While there has been a considerable amount of sterile academic writing on the theme of cultural interconnectedness between indigenous and non-indigenous interpretations of the land, this exhibition in a fresh, graphic and convincing manner demonstrates a shared visual sensibility.
The 11 selected artists - Russell Drysdale, Rosalie Gascoigne, Emily Kame Kngwarreye, Dorothy Napangardi, Sidney Nolan, John Olsen, Lin Onus, Rover Thomas, Fred Williams, Lorraine Connelly-Northey and John Davis - look at the landscape from an intrinsically Australian perspective.
The exhibition is neither a survey of Australian landscape painters nor of attitudes to the land by a group of artists. It is an exhibition built around strands of visual connections, as perceived by the two curators, Robert Lindsay and Penny Teale, both from the McClelland Gallery and Sculpture Park in Victoria. These strands are not always instantly apparent, but reveal themselves gradually as you gaze at the exhibits and tap into the spirit of the works. This is the beauty of the exhibition, it actually works visually, rather than simply ideologically.

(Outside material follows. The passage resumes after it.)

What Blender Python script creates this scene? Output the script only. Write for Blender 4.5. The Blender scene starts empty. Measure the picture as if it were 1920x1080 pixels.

A number of the artists, including Emily Kame Kngwarreye, Sidney Nolan, Rover Thomas and John Olsen, share a bird's-eye view where the landscape becomes an aerial map, one on which incidents occur. Some paintings trace a sacred topography, others see the surface as teeming with life or simply observe a solemn grandeur of an aerial topography.
Each artist penetrates beyond the superficial skin of appearances and establishes their personal relationship with the land. Although all of these artists record a site-specific landscape, rather than a generic one, in each individual instance the landscape is also peculiar and unique to Australia.
Another common theme is that of the preciousness of the Australian landscape where, in the sparseness and apparent monotony, there exists an exceptional richness of detail and each of these details carry with them the scars of time. Dorothy Napangardi, Rosalie Gascoigne, Fred Williams, Lorraine Connelly-Northey and John Davis all comment, through their art, on these qualities of preciousness and record the weathered facades of the elements found in the Australian landscape.
Connelly-Northey, possibly the least well-known of the artists in this exhibition, weaves her symbols of the Australian landscape with the weathered materials discarded in the bush in a similar manner to the way Gascoigne rearranges the found metal fragments into a new convincing reality. John Davis, with his poignant emblematic symbols, conveys a whole ideology concerning a precious threatened environment, while Fred Williams traces the water paths in the works on display, noting their eternal nature as well as the glistening temporal surfaces.
It is interesting how Drysdale, who has some of the earliest paintings in this exhibition, managed to tap into the ethos and spirit of outback Australia in the 1940s to present relatively small-scale paintings charged with a symbolic presence.
Spirit in the land is a visually exciting and refreshing exhibition where old themes are given a fresh reading and works of art of exceptional quality, drawn from many different state, national and private collections, present a number of different ways of thinking about our natural environment. The show presents different artistic voices, but these are expressed in harmony.